start

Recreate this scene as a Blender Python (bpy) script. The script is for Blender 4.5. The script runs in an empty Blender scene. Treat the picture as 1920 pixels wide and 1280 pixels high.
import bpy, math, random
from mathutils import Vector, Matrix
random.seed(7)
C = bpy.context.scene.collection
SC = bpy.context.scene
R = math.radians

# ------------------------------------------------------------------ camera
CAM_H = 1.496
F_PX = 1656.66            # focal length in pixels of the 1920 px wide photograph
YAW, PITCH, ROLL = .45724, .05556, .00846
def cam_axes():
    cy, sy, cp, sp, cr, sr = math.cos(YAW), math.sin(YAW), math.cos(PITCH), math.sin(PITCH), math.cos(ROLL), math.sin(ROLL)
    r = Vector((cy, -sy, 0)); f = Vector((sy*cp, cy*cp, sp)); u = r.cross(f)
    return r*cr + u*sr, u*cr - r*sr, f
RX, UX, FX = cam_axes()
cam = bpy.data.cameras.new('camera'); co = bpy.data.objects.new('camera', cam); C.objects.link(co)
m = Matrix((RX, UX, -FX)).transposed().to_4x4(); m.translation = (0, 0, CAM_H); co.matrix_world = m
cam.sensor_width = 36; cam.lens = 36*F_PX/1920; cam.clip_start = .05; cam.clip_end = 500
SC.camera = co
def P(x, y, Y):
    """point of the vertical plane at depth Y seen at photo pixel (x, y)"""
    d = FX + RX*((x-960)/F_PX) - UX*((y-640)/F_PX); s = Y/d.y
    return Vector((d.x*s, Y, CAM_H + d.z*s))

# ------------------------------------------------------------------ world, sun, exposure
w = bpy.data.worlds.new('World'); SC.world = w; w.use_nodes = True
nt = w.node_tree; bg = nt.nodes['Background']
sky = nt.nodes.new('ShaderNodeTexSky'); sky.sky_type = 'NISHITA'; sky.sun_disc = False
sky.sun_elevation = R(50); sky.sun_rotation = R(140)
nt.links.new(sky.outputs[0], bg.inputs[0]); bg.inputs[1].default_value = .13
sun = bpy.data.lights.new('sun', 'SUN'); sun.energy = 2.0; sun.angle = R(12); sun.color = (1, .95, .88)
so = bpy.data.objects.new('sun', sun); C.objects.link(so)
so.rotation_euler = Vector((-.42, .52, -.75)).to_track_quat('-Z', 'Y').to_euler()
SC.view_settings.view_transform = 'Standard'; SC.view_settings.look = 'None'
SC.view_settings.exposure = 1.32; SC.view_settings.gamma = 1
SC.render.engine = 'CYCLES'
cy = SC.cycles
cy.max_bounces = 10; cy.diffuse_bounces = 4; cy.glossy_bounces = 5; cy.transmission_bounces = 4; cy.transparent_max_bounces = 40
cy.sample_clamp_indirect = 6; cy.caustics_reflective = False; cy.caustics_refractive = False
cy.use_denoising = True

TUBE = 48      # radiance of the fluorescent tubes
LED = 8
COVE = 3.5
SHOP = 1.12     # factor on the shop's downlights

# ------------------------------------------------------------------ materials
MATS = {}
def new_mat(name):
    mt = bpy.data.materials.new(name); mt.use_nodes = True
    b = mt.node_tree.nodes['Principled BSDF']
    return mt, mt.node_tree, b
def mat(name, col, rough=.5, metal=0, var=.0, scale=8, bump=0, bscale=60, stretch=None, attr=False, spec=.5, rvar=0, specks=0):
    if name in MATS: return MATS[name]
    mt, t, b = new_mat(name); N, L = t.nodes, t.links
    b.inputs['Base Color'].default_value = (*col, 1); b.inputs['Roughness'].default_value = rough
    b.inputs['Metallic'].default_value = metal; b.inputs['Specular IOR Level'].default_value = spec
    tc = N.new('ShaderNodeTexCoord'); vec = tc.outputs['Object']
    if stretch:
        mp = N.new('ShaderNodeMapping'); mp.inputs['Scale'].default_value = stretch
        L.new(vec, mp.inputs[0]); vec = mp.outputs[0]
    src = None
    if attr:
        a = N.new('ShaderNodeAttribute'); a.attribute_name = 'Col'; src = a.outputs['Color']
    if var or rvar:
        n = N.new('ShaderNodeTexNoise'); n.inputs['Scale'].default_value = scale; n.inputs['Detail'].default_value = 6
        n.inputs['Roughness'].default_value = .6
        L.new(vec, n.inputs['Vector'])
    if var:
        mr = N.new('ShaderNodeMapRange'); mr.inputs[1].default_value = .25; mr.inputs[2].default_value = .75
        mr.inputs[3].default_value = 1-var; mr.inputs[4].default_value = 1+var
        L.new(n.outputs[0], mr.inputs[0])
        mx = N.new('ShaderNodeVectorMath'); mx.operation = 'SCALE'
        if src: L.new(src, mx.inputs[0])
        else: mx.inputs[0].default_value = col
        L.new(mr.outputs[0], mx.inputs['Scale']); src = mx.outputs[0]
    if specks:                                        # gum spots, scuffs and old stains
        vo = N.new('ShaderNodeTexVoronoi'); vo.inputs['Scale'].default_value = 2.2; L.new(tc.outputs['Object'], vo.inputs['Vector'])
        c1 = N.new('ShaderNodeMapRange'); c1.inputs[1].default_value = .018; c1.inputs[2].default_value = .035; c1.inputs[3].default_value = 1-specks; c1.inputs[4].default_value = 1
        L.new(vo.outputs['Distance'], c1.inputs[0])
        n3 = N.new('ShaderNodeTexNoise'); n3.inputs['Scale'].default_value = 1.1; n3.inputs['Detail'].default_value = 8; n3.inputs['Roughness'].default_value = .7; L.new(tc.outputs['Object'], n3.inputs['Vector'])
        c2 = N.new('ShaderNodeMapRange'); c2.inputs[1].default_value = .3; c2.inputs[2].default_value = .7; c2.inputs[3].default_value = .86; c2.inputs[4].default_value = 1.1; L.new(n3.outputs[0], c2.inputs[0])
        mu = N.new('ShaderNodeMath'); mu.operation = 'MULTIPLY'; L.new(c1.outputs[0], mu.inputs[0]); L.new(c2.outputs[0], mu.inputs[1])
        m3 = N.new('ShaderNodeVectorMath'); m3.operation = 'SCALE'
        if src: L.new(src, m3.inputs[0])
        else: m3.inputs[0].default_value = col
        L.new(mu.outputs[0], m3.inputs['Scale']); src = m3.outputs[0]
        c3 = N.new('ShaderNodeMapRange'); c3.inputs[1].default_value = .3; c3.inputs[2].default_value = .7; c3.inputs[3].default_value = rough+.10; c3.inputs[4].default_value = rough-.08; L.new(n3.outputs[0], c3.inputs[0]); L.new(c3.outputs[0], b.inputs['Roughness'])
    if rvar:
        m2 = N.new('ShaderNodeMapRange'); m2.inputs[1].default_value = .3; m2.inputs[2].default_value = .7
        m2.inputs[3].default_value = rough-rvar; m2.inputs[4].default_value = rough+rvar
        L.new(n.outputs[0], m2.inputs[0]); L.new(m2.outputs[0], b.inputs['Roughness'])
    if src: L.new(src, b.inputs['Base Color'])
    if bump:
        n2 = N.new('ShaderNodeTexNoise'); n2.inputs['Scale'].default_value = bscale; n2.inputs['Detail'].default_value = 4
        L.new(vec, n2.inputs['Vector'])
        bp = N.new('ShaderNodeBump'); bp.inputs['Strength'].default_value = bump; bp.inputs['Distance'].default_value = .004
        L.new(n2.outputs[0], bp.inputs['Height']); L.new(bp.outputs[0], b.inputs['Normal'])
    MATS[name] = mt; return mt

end

REQUEST
Output all of the data above without any alteration.

ANSWER TO THIS PROBLEM
Recreate this scene as a Blender Python (bpy) script. The script is for Blender 4.5. The script runs in an empty Blender scene. Treat the picture as 1920 pixels wide and 1280 pixels high.
import bpy, math, random
from mathutils import Vector, Matrix
random.seed(7)
C = bpy.context.scene.collection
SC = bpy.context.scene
R = math.radians

# ------------------------------------------------------------------ camera
CAM_H = 1.496
F_PX = 1656.66            # focal length in pixels of the 1920 px wide photograph
YAW, PITCH, ROLL = .45724, .05556, .00846
def cam_axes():
    cy, sy, cp, sp, cr, sr = math.cos(YAW), math.sin(YAW), math.cos(PITCH), math.sin(PITCH), math.cos(ROLL), math.sin(ROLL)
    r = Vector((cy, -sy, 0)); f = Vector((sy*cp, cy*cp, sp)); u = r.cross(f)
    return r*cr + u*sr, u*cr - r*sr, f
RX, UX, FX = cam_axes()
cam = bpy.data.cameras.new('camera'); co = bpy.data.objects.new('camera', cam); C.objects.link(co)
m = Matrix((RX, UX, -FX)).transposed().to_4x4(); m.translation = (0, 0, CAM_H); co.matrix_world = m
cam.sensor_width = 36; cam.lens = 36*F_PX/1920; cam.clip_start = .05; cam.clip_end = 500
SC.camera = co
def P(x, y, Y):
    """point of the vertical plane at depth Y seen at photo pixel (x, y)"""
    d = FX + RX*((x-960)/F_PX) - UX*((y-640)/F_PX); s = Y/d.y
    return Vector((d.x*s, Y, CAM_H + d.z*s))

# ------------------------------------------------------------------ world, sun, exposure
w = bpy.data.worlds.new('World'); SC.world = w; w.use_nodes = True
nt = w.node_tree; bg = nt.nodes['Background']
sky = nt.nodes.new('ShaderNodeTexSky'); sky.sky_type = 'NISHITA'; sky.sun_disc = False
sky.sun_elevation = R(50); sky.sun_rotation = R(140)
nt.links.new(sky.outputs[0], bg.inputs[0]); bg.inputs[1].default_value = .13
sun = bpy.data.lights.new('sun', 'SUN'); sun.energy = 2.0; sun.angle = R(12); sun.color = (1, .95, .88)
so = bpy.data.objects.new('sun', sun); C.objects.link(so)
so.rotation_euler = Vector((-.42, .52, -.75)).to_track_quat('-Z', 'Y').to_euler()
SC.view_settings.view_transform = 'Standard'; SC.view_settings.look = 'None'
SC.view_settings.exposure = 1.32; SC.view_settings.gamma = 1
SC.render.engine = 'CYCLES'
cy = SC.cycles
cy.max_bounces = 10; cy.diffuse_bounces = 4; cy.glossy_bounces = 5; cy.transmission_bounces = 4; cy.transparent_max_bounces = 40
cy.sample_clamp_indirect = 6; cy.caustics_reflective = False; cy.caustics_refractive = False
cy.use_denoising = True

TUBE = 48      # radiance of the fluorescent tubes
LED = 8
COVE = 3.5
SHOP = 1.12     # factor on the shop's downlights

# ------------------------------------------------------------------ materials
MATS = {}
def new_mat(name):
    mt = bpy.data.materials.new(name); mt.use_nodes = True
    b = mt.node_tree.nodes['Principled BSDF']
    return mt, mt.node_tree, b
def mat(name, col, rough=.5, metal=0, var=.0, scale=8, bump=0, bscale=60, stretch=None, attr=False, spec=.5, rvar=0, specks=0):
    if name in MATS: return MATS[name]
    mt, t, b = new_mat(name); N, L = t.nodes, t.links
    b.inputs['Base Color'].default_value = (*col, 1); b.inputs['Roughness'].default_value = rough
    b.inputs['Metallic'].default_value = metal; b.inputs['Specular IOR Level'].default_value = spec
    tc = N.new('ShaderNodeTexCoord'); vec = tc.outputs['Object']
    if stretch:
        mp = N.new('ShaderNodeMapping'); mp.inputs['Scale'].default_value = stretch
        L.new(vec, mp.inputs[0]); vec = mp.outputs[0]
    src = None
    if attr:
        a = N.new('ShaderNodeAttribute'); a.attribute_name = 'Col'; src = a.outputs['Color']
    if var or rvar:
        n = N.new('ShaderNodeTexNoise'); n.inputs['Scale'].default_value = scale; n.inputs['Detail'].default_value = 6
        n.inputs['Roughness'].default_value = .6
        L.new(vec, n.inputs['Vector'])
    if var:
        mr = N.new('ShaderNodeMapRange'); mr.inputs[1].default_value = .25; mr.inputs[2].default_value = .75
        mr.inputs[3].default_value = 1-var; mr.inputs[4].default_value = 1+var
        L.new(n.outputs[0], mr.inputs[0])
        mx = N.new('ShaderNodeVectorMath'); mx.operation = 'SCALE'
        if src: L.new(src, mx.inputs[0])
        else: mx.inputs[0].default_value = col
        L.new(mr.outputs[0], mx.inputs['Scale']); src = mx.outputs[0]
    if specks:                                        # gum spots, scuffs and old stains
        vo = N.new('ShaderNodeTexVoronoi'); vo.inputs['Scale'].default_value = 2.2; L.new(tc.outputs['Object'], vo.inputs['Vector'])
        c1 = N.new('ShaderNodeMapRange'); c1.inputs[1].default_value = .018; c1.inputs[2].default_value = .035; c1.inputs[3].default_value = 1-specks; c1.inputs[4].default_value = 1
        L.new(vo.outputs['Distance'], c1.inputs[0])
        n3 = N.new('ShaderNodeTexNoise'); n3.inputs['Scale'].default_value = 1.1; n3.inputs['Detail'].default_value = 8; n3.inputs['Roughness'].default_value = .7; L.new(tc.outputs['Object'], n3.inputs['Vector'])
        c2 = N.new('ShaderNodeMapRange'); c2.inputs[1].default_value = .3; c2.inputs[2].default_value = .7; c2.inputs[3].default_value = .86; c2.inputs[4].default_value = 1.1; L.new(n3.outputs[0], c2.inputs[0])
        mu = N.new('ShaderNodeMath'); mu.operation = 'MULTIPLY'; L.new(c1.outputs[0], mu.inputs[0]); L.new(c2.outputs[0], mu.inputs[1])
        m3 = N.new('ShaderNodeVectorMath'); m3.operation = 'SCALE'
        if src: L.new(src, m3.inputs[0])
        else: m3.inputs[0].default_value = col
        L.new(mu.outputs[0], m3.inputs['Scale']); src = m3.outputs[0]
        c3 = N.new('ShaderNodeMapRange'); c3.inputs[1].default_value = .3; c3.inputs[2].default_value = .7; c3.inputs[3].default_value = rough+.10; c3.inputs[4].default_value = rough-.08; L.new(n3.outputs[0], c3.inputs[0]); L.new(c3.outputs[0], b.inputs['Roughness'])
    if rvar:
        m2 = N.new('ShaderNodeMapRange'); m2.inputs[1].default_value = .3; m2.inputs[2].default_value = .7
        m2.inputs[3].default_value = rough-rvar; m2.inputs[4].default_value = rough+rvar
        L.new(n.outputs[0], m2.inputs[0]); L.new(m2.outputs[0], b.inputs['Roughness'])
    if src: L.new(src, b.inputs['Base Color'])
    if bump:
        n2 = N.new('ShaderNodeTexNoise'); n2.inputs['Scale'].default_value = bscale; n2.inputs['Detail'].default_value = 4
        L.new(vec, n2.inputs['Vector'])
        bp = N.new('ShaderNodeBump'); bp.inputs['Strength'].default_value = bump; bp.inputs['Distance'].default_value = .004
        L.new(n2.outputs[0], bp.inputs['Height']); L.new(bp.outputs[0], b.inputs['Normal'])
    MATS[name] = mt; return mt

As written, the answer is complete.